Tuesday, March 17, 2015

The Page-a-Minute Rule

In Hollywood, one page of a screenplay is approximately equal to one minute of screen time of a finished film. This is why screenplays are formatted the way they are, with dialogue indented the way it is.

Most screenwriters learn this page-a-minute rule fairly early on. Often, novelists will overwrite and spend pages describing what should only be a paragraph or so in a screenplay. It gets beat into their heads through repetition that they must tighten up their writing.

So what happens when they get it too tight?

Keep in mind that screenplays are evaluated for production. There are costs associated with putting a screenplay into production. A lot of that cost depends on figuring out how long the movie will run -- something that should be as easy as reading the page number on the last page.

If your writing is too tight and you're putting two minutes worth of action onto the page, it will throw the projections way off.
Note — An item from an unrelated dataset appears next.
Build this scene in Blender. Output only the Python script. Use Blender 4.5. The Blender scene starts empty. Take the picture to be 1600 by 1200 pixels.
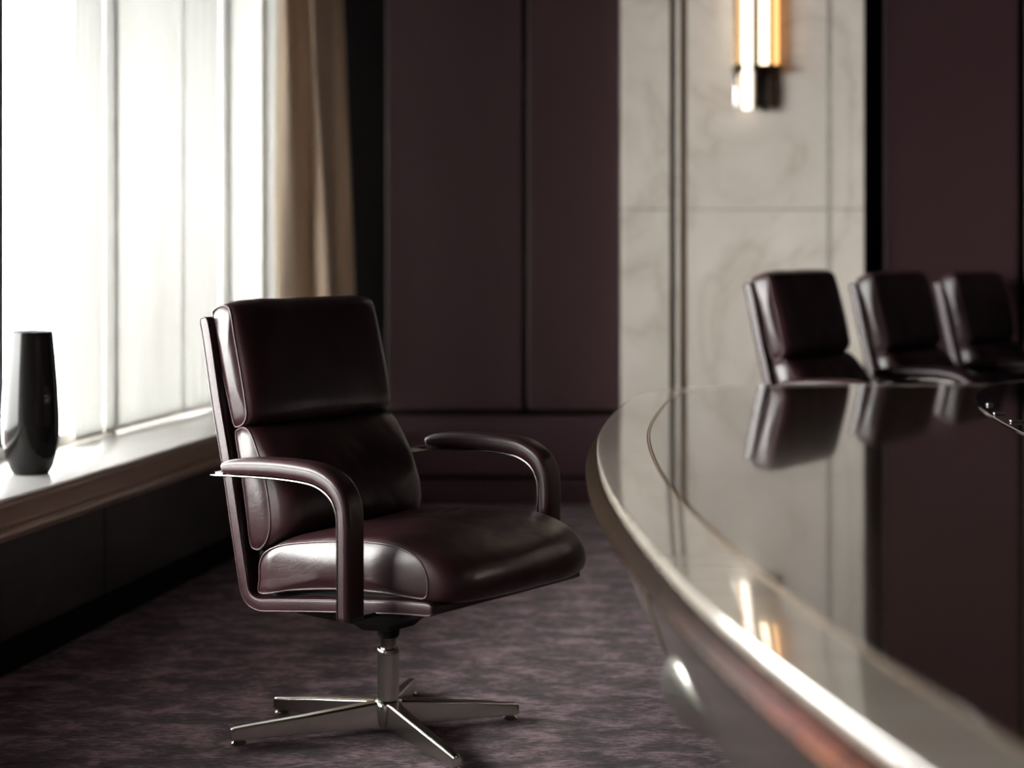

Write too tightly and your 90 page screenplay could end up translating to 150 minutes on screen -- two and a half hours, nearly double what was expected. Of course, good producers are going to spot this right away, before a dime is spent. Odds are, they'll pass on the script because they don't want to deal with figuring out how long it's actually going to be.

Do yourself a favor. As you're writing, imagine the scene in your mind and try to figure out how long it will play on screen. If it's fifteen seconds, then don't use more than a quarter of the page, but don't write the whole thing out in a single terse sentence, either.  Give your story room to breathe. Respect the page-a-minute rule both ways.